Copy verbatim the material from its first line to the line that holds "tag(o, '%s black", including that line.

_Dataset extract_:
+ + + + + + +
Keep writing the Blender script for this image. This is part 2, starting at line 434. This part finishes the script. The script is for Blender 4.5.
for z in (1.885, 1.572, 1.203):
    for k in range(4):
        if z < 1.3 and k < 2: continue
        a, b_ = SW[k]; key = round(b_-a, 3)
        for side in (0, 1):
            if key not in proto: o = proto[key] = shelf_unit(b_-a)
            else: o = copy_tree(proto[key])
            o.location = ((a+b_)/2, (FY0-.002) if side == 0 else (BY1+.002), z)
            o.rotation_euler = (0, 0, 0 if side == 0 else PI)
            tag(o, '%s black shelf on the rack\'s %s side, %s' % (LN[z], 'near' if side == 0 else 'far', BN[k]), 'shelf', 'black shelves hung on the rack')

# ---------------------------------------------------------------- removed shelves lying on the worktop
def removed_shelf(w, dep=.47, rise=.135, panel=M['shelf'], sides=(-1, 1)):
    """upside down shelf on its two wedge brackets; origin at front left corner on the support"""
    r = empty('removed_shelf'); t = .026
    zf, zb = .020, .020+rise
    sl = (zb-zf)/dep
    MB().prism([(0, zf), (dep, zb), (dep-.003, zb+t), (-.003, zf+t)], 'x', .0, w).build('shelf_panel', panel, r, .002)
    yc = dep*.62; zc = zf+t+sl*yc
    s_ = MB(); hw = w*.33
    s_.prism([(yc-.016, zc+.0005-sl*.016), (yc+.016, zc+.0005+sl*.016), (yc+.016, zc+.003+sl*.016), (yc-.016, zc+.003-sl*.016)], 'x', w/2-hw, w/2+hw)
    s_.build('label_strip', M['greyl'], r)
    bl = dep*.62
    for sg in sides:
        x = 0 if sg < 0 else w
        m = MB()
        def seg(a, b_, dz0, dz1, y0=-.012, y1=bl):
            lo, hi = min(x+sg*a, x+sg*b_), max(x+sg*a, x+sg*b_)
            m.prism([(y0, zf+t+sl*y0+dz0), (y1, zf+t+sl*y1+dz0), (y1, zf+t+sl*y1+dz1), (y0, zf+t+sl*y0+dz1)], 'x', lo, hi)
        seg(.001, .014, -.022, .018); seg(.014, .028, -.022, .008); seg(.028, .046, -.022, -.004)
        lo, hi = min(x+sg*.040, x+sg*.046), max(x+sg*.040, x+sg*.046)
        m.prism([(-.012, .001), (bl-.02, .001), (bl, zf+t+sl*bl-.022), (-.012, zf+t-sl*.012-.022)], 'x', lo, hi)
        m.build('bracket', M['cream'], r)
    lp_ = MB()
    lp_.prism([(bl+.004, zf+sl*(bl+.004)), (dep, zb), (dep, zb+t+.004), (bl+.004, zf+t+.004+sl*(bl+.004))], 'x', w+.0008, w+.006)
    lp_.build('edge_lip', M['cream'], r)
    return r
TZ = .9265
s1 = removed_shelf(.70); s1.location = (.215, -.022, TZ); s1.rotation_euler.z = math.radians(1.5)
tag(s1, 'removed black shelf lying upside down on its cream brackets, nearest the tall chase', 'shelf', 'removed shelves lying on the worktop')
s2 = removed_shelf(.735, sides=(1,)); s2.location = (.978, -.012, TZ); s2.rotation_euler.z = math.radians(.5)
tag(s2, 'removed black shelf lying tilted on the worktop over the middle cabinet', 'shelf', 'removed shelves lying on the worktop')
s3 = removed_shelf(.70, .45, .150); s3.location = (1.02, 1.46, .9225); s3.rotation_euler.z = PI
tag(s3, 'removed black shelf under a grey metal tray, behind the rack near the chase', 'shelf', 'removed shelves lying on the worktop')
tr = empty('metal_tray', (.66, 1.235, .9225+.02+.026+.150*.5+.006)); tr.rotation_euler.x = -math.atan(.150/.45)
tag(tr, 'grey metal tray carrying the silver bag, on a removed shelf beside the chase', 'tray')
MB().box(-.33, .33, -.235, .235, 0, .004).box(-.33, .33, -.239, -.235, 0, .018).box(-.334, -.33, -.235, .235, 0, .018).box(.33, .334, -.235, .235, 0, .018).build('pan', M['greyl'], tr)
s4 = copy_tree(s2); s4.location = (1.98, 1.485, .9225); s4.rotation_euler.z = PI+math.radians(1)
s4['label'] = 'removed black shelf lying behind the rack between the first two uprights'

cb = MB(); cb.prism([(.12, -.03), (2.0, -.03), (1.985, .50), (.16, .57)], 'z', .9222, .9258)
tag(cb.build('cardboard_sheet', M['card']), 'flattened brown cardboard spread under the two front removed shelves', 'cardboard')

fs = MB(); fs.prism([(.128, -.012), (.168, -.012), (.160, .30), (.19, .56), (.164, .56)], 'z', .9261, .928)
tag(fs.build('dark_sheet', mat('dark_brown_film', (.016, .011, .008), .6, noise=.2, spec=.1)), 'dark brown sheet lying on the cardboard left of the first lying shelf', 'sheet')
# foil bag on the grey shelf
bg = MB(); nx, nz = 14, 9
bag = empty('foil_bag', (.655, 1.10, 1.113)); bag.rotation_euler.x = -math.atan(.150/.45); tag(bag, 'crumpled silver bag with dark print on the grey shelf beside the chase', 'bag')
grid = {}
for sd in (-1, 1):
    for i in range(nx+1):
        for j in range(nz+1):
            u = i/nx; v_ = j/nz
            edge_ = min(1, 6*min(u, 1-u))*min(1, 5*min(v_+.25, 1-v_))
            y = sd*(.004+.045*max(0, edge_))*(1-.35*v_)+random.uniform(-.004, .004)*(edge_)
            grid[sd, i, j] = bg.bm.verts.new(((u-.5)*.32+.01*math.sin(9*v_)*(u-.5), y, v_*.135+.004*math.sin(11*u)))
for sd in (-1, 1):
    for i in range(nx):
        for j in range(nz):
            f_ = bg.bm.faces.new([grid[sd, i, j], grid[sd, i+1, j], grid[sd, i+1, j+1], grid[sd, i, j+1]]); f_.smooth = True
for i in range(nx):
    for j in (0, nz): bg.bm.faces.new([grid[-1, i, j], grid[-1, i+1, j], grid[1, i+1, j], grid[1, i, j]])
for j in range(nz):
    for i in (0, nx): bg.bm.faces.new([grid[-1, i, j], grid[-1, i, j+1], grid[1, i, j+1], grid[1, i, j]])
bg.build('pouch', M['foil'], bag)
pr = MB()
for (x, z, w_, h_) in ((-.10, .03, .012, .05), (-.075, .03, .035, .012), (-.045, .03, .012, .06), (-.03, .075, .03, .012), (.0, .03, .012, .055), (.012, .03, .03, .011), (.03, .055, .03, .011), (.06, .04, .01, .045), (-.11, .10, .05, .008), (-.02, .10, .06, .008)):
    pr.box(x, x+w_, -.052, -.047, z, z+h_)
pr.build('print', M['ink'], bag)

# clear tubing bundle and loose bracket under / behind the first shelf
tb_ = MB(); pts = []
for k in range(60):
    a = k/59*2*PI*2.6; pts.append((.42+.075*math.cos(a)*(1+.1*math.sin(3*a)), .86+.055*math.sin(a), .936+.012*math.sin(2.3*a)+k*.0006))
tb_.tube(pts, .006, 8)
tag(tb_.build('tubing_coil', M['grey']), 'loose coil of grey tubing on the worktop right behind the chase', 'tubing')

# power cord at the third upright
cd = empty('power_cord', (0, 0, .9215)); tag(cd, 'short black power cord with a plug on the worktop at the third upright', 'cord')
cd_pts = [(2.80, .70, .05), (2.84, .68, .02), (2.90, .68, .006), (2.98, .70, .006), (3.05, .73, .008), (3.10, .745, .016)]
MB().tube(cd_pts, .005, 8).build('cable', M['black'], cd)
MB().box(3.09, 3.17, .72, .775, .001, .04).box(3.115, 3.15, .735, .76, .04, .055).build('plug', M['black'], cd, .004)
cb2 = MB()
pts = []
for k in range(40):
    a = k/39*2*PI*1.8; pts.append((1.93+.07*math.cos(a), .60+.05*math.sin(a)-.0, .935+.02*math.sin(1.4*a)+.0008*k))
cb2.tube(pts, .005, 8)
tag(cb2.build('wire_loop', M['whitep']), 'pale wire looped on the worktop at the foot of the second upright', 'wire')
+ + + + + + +
_Response below_:
Keep writing the Blender script for this image. This is part 2, starting at line 434. This part finishes the script. The script is for Blender 4.5.
for z in (1.885, 1.572, 1.203):
    for k in range(4):
        if z < 1.3 and k < 2: continue
        a, b_ = SW[k]; key = round(b_-a, 3)
        for side in (0, 1):
            if key not in proto: o = proto[key] = shelf_unit(b_-a)
            else: o = copy_tree(proto[key])
            o.location = ((a+b_)/2, (FY0-.002) if side == 0 else (BY1+.002), z)
            o.rotation_euler = (0, 0, 0 if side == 0 else PI)
            tag(o, '%s black shelf on the rack\'s %s side, %s' % (LN[z], 'near' if side == 0 else 'far', BN[k]), 'shelf', 'black shelves hung on the rack')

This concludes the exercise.